- _Aim_
Return only what lies between the first line of the entries and the line containing "from mathutils import Vector, Matrix", both lines included.

- _Provided data_

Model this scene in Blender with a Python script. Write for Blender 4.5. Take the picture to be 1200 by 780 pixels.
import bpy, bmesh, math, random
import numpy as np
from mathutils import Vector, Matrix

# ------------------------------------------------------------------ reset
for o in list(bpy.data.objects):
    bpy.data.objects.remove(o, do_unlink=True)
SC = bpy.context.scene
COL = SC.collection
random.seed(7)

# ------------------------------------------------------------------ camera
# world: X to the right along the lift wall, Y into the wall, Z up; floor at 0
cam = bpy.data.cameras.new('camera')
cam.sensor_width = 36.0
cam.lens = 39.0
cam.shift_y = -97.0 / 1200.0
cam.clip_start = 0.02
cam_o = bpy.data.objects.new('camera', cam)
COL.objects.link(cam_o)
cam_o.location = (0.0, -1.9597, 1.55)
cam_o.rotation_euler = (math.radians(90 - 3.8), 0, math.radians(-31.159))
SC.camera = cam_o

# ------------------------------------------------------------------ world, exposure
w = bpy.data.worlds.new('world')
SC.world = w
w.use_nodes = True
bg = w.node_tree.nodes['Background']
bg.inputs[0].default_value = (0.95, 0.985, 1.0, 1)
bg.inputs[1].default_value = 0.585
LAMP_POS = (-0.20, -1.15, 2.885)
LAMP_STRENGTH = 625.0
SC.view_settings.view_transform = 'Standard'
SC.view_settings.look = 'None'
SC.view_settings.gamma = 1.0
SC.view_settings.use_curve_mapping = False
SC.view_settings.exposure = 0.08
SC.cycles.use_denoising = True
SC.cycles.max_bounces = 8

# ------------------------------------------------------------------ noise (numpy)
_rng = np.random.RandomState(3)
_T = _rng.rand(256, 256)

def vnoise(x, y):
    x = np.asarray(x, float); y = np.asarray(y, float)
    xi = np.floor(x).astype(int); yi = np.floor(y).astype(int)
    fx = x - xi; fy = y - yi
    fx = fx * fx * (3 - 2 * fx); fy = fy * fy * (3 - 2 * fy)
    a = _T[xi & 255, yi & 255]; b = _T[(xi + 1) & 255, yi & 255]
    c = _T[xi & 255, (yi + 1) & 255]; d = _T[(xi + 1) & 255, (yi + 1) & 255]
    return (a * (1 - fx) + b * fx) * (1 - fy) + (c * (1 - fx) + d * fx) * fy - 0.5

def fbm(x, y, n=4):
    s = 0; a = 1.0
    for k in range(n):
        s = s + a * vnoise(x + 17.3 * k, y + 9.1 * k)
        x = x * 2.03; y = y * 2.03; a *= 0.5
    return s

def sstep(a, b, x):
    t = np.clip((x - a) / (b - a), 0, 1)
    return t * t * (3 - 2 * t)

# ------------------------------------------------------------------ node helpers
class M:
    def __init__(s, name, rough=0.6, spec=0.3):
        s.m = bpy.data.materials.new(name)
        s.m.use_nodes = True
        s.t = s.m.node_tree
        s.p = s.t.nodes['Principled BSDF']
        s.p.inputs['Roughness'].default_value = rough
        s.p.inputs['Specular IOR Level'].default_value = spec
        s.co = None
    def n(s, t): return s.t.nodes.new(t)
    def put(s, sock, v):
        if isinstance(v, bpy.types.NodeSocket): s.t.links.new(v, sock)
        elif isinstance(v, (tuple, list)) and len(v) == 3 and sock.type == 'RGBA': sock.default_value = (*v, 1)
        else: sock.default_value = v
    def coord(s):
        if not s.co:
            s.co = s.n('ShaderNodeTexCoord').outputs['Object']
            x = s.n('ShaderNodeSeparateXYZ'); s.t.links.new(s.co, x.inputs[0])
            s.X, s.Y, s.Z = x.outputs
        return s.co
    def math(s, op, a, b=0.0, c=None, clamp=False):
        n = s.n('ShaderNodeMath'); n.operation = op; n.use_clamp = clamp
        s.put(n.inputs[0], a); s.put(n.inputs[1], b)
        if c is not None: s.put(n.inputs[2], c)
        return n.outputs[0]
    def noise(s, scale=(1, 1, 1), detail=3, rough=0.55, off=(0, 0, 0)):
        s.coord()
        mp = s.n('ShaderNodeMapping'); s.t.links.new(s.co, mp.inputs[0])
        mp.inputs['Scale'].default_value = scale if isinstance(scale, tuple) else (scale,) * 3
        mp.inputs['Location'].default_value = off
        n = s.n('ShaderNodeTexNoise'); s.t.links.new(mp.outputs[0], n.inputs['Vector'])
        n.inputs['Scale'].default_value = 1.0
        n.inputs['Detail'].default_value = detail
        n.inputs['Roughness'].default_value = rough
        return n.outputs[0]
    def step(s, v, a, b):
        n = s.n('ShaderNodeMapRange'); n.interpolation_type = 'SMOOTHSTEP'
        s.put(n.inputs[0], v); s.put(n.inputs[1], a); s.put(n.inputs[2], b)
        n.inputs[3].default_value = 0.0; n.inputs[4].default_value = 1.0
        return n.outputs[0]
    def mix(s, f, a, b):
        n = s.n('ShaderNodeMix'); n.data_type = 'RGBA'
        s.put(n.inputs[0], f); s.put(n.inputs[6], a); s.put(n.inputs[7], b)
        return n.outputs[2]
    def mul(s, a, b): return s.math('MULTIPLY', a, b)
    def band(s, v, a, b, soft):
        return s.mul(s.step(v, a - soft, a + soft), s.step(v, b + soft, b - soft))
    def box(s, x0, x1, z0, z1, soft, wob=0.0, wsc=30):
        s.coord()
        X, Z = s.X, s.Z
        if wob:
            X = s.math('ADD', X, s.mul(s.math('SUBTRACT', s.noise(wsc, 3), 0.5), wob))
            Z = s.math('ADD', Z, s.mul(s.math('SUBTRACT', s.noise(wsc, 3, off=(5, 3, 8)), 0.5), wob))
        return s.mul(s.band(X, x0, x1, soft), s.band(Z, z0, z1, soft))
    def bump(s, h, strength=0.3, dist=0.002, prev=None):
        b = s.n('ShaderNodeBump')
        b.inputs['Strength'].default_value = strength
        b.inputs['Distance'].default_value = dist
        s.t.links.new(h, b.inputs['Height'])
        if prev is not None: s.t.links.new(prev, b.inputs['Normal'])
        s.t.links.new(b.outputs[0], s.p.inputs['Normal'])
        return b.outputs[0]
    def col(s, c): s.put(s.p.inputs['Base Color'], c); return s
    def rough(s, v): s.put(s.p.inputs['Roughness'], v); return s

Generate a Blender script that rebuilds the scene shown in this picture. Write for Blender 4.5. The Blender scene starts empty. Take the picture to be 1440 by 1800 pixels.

- _Solution to the exercise_
Model this scene in Blender with a Python script. Write for Blender 4.5. Take the picture to be 1200 by 780 pixels.
import bpy, bmesh, math, random
import numpy as np
from mathutils import Vector, Matrix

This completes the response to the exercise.